This image is the cover for the book Mr. Moto Is So Sorry, The Mr. Moto Novels

Mr. Moto Is So Sorry, The Mr. Moto Novels

The 4th entry in Pulitzer Prize–winning author John P. Marquand’s popular series of espionage adventures features an Australian mercenary, a Mongolian prince, and a Japanese spymaster

Eager to escape his complicated past, Calvin Gates boards a train bound for Inner Mongolia, where he plans to join an archaeological dig. Also en route to the Gilbreth Expedition is Sylvia Dillaway, a beautiful young artist with a fierce independent streak. The two Americans become unwitting players in a high-stakes game of international intrigue when Sylvia’s Australian guide gives her a silver inlaid cigarette case containing a coded message. With the clouds of war looming, various factions of the Japanese, Russian, and Chinese governments will stop at nothing to get their hands on the case—including murder.

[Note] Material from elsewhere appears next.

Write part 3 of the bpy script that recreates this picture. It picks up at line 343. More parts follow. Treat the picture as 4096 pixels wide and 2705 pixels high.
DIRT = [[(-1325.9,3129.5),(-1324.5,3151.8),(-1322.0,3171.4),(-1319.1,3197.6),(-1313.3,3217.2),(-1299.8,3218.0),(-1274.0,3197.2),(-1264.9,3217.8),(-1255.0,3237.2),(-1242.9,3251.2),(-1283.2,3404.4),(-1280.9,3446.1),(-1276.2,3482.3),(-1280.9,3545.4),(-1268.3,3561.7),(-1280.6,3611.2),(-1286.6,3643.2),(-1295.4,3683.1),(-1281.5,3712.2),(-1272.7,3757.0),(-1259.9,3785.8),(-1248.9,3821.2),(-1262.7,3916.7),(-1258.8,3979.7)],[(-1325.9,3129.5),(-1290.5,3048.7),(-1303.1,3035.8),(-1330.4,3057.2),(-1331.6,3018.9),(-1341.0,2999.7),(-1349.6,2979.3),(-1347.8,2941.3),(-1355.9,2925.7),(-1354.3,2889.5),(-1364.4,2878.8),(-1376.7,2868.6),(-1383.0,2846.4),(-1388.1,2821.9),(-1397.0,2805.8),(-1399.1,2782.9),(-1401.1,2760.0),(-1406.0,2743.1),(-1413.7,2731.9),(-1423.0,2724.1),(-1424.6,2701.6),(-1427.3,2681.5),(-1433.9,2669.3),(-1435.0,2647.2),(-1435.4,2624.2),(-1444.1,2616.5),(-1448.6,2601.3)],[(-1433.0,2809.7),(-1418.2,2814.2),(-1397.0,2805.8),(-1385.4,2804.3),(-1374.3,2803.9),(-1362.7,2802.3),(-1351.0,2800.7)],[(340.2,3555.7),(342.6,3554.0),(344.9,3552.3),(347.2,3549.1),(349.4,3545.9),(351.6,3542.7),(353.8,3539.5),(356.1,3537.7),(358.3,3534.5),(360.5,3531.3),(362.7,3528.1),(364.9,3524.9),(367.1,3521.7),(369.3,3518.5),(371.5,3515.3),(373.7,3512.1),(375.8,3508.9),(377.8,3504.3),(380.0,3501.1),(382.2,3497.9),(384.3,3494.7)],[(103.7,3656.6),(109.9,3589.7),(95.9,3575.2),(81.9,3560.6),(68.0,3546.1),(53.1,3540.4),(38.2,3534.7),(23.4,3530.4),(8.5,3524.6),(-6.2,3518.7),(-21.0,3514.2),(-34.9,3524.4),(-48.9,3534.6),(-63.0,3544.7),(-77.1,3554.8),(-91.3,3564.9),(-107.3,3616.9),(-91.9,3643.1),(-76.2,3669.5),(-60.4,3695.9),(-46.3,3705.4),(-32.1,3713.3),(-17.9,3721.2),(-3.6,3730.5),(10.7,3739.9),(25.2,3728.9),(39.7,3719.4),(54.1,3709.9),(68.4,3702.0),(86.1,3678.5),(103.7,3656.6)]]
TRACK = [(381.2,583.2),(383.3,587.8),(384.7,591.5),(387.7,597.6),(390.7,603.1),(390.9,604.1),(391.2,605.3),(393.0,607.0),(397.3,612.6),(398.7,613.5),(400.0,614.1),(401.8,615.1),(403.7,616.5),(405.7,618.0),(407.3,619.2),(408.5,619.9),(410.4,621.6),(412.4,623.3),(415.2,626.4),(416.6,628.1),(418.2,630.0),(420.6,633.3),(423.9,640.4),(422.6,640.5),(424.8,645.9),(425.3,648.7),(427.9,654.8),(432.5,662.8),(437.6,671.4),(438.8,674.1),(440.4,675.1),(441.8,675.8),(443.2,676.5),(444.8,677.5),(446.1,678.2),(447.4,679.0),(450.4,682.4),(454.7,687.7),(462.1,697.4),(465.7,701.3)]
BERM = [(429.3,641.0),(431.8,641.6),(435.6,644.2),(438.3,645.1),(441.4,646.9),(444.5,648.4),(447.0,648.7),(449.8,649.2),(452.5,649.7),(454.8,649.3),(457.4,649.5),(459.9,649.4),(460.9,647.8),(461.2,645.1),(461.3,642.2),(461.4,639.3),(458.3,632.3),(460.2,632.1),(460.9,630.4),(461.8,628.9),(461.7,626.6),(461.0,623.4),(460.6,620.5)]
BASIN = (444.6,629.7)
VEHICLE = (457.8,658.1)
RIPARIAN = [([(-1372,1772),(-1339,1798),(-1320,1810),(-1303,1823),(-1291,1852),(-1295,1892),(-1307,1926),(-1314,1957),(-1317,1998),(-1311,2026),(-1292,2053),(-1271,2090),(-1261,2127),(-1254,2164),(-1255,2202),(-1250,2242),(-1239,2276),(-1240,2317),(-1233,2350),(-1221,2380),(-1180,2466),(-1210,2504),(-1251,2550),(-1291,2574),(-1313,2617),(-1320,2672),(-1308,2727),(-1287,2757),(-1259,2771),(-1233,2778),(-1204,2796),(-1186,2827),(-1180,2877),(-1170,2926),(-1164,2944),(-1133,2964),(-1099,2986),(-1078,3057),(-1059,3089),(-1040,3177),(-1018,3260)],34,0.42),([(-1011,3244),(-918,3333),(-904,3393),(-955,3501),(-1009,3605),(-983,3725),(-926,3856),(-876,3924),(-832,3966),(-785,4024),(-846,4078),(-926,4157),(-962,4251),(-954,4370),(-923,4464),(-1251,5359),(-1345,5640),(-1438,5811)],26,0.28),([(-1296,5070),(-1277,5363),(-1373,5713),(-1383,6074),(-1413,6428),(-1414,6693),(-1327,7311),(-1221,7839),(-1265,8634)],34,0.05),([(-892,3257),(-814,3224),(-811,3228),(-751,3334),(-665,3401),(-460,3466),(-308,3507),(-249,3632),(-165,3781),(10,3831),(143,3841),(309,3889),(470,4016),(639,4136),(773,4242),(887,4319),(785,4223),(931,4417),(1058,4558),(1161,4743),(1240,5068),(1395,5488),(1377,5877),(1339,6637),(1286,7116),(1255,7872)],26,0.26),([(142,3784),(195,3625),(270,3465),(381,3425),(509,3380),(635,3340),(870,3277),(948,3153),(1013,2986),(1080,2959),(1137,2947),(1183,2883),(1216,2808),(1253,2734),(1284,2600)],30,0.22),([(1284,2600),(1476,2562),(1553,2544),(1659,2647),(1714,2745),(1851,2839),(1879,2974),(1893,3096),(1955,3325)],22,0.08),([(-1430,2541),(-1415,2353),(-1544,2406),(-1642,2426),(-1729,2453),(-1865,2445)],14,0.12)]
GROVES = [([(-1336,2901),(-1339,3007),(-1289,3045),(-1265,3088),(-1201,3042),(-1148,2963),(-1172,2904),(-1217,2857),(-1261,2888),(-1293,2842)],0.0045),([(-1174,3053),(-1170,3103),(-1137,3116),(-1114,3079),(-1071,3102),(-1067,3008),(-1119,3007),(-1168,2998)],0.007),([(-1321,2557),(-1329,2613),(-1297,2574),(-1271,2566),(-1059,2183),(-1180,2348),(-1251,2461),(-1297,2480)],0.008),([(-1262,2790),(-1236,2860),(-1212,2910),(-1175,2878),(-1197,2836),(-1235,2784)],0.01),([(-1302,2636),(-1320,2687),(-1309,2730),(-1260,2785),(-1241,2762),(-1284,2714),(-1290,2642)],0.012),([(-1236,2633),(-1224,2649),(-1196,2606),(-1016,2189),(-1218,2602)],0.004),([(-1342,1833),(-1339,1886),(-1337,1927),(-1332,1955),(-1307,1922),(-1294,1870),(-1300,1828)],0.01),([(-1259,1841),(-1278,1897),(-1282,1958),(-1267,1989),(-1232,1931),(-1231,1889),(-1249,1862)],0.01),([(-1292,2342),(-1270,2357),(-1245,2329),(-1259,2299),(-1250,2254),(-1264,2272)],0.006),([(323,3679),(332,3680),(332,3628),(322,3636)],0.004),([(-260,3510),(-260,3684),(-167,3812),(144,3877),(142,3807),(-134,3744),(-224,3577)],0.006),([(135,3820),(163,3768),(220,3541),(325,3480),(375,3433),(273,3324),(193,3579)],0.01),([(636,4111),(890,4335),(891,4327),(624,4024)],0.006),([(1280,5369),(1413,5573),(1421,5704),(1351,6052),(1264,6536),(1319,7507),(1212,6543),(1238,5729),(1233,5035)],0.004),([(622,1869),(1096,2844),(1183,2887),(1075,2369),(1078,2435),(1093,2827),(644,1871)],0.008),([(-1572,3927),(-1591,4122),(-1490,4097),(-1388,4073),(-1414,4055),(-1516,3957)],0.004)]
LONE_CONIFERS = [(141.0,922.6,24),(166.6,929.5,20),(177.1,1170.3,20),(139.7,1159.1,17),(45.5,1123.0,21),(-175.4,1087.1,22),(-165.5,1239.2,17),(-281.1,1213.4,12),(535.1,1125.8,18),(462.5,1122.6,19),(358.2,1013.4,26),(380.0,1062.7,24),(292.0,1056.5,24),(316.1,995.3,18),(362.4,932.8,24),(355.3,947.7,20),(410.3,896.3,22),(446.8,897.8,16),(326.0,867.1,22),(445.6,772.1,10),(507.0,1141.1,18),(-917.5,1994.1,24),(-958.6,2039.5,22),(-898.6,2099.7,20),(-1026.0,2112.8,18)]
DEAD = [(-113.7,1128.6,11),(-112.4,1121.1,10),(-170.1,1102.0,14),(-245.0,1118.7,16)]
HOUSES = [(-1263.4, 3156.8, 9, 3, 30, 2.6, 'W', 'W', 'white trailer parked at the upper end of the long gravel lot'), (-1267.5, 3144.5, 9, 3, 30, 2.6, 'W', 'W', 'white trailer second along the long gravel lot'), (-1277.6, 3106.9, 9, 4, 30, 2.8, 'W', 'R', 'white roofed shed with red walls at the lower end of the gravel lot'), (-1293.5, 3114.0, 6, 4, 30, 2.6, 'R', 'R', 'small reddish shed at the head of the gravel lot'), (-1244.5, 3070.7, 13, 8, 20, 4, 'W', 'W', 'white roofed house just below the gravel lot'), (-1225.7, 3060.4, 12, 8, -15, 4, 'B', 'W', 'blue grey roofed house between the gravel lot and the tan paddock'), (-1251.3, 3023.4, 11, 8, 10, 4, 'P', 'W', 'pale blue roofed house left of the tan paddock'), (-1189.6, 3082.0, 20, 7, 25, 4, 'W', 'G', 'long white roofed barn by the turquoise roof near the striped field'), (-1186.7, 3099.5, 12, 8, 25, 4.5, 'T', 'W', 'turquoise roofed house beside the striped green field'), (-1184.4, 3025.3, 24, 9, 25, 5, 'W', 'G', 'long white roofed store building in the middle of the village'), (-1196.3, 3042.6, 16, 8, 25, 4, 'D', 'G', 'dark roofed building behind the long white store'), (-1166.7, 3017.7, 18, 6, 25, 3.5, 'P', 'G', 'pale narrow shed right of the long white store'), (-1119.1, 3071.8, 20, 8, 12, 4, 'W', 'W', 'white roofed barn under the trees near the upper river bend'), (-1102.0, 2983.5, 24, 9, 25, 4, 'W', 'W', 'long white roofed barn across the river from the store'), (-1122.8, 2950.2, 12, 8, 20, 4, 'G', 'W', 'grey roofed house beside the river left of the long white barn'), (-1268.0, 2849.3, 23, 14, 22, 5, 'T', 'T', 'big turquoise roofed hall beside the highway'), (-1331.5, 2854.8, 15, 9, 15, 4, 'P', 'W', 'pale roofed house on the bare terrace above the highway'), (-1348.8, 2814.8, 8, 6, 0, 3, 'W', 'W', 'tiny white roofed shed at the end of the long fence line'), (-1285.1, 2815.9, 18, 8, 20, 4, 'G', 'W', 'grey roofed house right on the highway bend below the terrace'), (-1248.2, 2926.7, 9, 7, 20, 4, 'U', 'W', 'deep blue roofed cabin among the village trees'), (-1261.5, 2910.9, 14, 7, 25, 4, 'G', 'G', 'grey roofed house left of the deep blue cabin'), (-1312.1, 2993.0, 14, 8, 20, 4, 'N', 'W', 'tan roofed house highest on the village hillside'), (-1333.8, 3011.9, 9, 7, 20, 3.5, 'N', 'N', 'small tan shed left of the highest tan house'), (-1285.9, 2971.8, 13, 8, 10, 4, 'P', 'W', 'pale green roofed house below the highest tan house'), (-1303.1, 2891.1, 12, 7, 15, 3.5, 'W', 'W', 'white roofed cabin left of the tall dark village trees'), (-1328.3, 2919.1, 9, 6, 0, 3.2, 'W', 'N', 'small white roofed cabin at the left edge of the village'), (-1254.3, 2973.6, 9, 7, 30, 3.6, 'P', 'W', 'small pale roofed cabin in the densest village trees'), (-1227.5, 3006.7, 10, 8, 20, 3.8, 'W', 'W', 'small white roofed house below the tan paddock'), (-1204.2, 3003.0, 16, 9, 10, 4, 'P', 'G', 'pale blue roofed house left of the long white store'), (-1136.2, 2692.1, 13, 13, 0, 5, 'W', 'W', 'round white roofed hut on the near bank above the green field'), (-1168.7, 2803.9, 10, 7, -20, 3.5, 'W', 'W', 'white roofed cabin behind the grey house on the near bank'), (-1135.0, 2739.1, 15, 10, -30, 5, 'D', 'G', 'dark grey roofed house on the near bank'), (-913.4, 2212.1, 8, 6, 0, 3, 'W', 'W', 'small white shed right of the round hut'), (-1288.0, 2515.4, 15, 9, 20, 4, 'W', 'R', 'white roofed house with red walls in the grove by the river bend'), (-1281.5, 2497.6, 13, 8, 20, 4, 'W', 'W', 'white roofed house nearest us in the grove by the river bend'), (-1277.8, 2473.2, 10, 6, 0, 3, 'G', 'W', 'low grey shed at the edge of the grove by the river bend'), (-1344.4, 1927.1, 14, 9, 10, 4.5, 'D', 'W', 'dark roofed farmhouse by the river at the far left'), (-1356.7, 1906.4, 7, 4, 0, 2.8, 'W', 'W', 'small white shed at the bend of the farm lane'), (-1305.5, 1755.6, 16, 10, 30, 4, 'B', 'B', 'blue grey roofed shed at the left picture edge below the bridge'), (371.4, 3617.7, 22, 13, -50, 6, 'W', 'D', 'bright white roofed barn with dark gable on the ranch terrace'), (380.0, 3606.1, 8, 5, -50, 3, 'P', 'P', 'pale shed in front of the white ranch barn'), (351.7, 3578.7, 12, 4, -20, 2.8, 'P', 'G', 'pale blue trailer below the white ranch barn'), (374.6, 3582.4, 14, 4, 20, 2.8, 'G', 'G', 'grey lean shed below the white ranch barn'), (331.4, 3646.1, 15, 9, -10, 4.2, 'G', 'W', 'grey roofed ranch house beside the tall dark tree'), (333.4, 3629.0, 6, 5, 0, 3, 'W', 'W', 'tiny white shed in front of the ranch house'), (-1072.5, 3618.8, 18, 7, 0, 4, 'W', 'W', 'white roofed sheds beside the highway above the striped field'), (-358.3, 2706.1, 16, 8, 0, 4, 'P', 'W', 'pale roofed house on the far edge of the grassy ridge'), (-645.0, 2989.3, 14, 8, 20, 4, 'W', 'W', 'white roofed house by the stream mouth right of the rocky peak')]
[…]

Calvin and Sylvia’s only hope for survival is a fellow passenger, the charming and mysterious Mr. Moto. He is Imperial Japan’s top secret agent, and his mission is to ensure the safe delivery of the cigarette case to its rightful destination. To do so, he must protect the innocent Americans, but on a speeding train headed deep into dangerous territory, even his considerable skills might not be enough to save the day.

First serialized in the Saturday Evening Post, John P. Marquand’s popular and acclaimed Mr. Moto Novels were the inspiration for 8 films starring Peter Lorre.

John P. Marquand

John P. Marquand (1893–1960) was a Pulitzer Prize–winning author, proclaimed “the most successful novelist in the United States” by Life magazine in 1944. A descendant of governors of the Massachusetts Bay Colony, shipping magnates Daniel Marquand and Samuel Curzon, and famed nineteenth-century writer Margaret Fuller, Marquand always had one foot inside the blue-blooded New England establishment, the focus of his social satire. But he grew up on the outside, sent to live with maiden aunts in Newburyport, Massachusetts, the setting of many of his novels, after his father lost the once-considerable family fortune in the crash of 1907. From this dual perspective, Marquand crafted stories and novels that were applauded for their keen observation of cultural detail and social mores.

By the 1930s, Marquand was a regular contributor to the Saturday Evening Post, where he debuted the character of Mr. Moto, a Japanese secret agent. No Hero, the first in a series of bestselling spy novels featuring Mr. Moto, was published in 1935. Three years later, Marquand won the Pulitzer Prize for Fiction for The Late George Apley, a subtle lampoon of Boston’s upper classes. The novels that followed, including H.M. Pulham, Esquire (1941), So Little Time (1943), B.F.’s Daughter (1946), Point of No Return (1949), Melvin Goodwin, USA (1952), Sincerely, Willis Wayde (1955), and Women and Thomas Harrow (1959), cemented his reputation as the preeminent chronicler of contemporary New England society and one of America’s finest writers.